Me gusta el futbol femenil porque me gusta el futbol. Además de llevar la 10 de La Furia, Candence jugaba con la selección de nyu. Alguna vez fuimos a verlas jugar, como muestra de apoyo compañeril. No «jugaban como hombres», ni ninguna de esas idioteces que solían decir los comentaristas deportivos para alabar a una jugadora que sabe mover la pelota. Jugaban como mujeres, extraordinariamente. Jugaban a dibujar triángulos y combas. Sobre todo, jugaban para divertirse. El futbol femenil es hoy lo más alejado a ese futbol moderno que tanto detesto, el de los figurines, los traspasos millonarios y los ordeñadores de la pasión. La única selección mexicana que ha llegado a una final de Mundial fue la femenil en 1971, de la mano de la gran Alicia «la Pelé» Vargas y la Peque Rubio. Pero a veces —casi siempre— preferimos ignorarlo y centrar nuestra atención en esos millonarios prematuros que parecen, o al menos quieren hacernos creer, flotar en lugar de andar. Ya no digamos correr.

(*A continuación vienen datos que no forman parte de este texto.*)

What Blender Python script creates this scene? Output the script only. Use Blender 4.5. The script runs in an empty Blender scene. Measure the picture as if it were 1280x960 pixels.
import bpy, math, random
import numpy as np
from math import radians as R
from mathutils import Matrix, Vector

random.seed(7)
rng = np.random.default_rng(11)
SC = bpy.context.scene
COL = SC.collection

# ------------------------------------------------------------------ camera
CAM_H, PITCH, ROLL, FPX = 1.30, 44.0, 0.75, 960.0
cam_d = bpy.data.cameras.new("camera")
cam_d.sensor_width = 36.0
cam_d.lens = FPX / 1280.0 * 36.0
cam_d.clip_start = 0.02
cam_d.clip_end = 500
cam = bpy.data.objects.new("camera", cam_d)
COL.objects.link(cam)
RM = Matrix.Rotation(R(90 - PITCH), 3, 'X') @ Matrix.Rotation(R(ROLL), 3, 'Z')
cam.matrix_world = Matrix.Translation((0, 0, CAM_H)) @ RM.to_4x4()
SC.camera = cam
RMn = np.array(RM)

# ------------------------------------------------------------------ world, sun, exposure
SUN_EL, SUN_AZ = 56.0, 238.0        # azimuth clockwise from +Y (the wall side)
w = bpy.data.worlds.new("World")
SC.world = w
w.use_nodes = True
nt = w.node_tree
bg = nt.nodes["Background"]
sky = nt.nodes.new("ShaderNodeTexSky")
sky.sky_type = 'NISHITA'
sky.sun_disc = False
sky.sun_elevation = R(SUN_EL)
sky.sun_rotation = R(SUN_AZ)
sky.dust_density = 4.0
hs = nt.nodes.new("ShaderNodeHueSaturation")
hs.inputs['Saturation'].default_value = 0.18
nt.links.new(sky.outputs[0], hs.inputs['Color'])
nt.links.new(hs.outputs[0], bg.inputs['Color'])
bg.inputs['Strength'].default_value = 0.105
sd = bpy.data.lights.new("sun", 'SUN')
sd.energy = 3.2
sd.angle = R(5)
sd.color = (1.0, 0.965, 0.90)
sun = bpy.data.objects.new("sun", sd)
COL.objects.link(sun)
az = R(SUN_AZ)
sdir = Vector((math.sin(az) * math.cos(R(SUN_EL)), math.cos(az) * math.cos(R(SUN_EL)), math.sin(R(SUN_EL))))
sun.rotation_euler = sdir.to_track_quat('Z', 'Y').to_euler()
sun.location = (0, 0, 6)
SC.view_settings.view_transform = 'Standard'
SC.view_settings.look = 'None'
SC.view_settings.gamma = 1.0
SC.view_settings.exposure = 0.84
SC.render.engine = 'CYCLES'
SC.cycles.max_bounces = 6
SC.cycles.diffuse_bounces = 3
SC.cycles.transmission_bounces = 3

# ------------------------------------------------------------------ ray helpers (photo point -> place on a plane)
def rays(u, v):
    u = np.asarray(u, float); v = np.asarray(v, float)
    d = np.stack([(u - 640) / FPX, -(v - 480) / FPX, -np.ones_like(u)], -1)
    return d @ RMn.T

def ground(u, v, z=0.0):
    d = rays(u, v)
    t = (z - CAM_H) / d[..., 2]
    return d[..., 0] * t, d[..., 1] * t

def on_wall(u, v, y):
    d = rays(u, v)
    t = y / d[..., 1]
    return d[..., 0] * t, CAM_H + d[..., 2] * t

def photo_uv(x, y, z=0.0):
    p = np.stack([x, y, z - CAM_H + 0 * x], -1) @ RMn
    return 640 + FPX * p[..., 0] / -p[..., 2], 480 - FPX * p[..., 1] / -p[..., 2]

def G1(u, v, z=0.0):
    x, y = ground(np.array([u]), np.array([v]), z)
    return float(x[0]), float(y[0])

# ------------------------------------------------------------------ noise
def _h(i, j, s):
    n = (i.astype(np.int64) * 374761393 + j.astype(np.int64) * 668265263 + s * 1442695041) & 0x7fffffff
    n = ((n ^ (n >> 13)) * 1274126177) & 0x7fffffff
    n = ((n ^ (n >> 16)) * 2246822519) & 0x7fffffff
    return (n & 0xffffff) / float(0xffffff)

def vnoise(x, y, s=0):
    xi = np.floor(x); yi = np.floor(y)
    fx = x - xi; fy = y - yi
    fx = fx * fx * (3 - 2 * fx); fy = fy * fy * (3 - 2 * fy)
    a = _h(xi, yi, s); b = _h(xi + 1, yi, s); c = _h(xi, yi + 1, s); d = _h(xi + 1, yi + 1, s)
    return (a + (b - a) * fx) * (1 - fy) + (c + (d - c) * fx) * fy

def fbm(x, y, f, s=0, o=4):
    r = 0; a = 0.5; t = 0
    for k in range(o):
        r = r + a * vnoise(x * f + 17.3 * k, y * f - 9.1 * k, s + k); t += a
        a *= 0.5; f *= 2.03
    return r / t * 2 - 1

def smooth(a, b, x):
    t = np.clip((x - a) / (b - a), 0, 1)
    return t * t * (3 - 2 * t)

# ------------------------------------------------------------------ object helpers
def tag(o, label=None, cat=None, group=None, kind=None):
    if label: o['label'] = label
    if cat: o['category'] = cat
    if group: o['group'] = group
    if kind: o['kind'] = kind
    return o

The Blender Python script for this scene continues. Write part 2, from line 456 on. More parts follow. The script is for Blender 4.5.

Hace un tiempo, cuando la revista para la que trabajaba me envió a Jordania para cubrir el Mundial Sub-17 femenil, a alguno de esos amigos con los que solía jugar tres veces por semana se le ocurrió decir, en tono de chasca pero ánimo de injuria, que el futbol jugado por mujeres no era propiamente futbol. Esperaba que le riéramos la gracia pero solo lo miramos con tristeza. Como se mira a un cachivache. Había envejecido cien años de golpe. Prefiero tener mil rodillas derechas reducidas a pomada que la cabeza atibiorrada de fango. La pelota no dobla, es cierto. Y algunas mentes tampoco.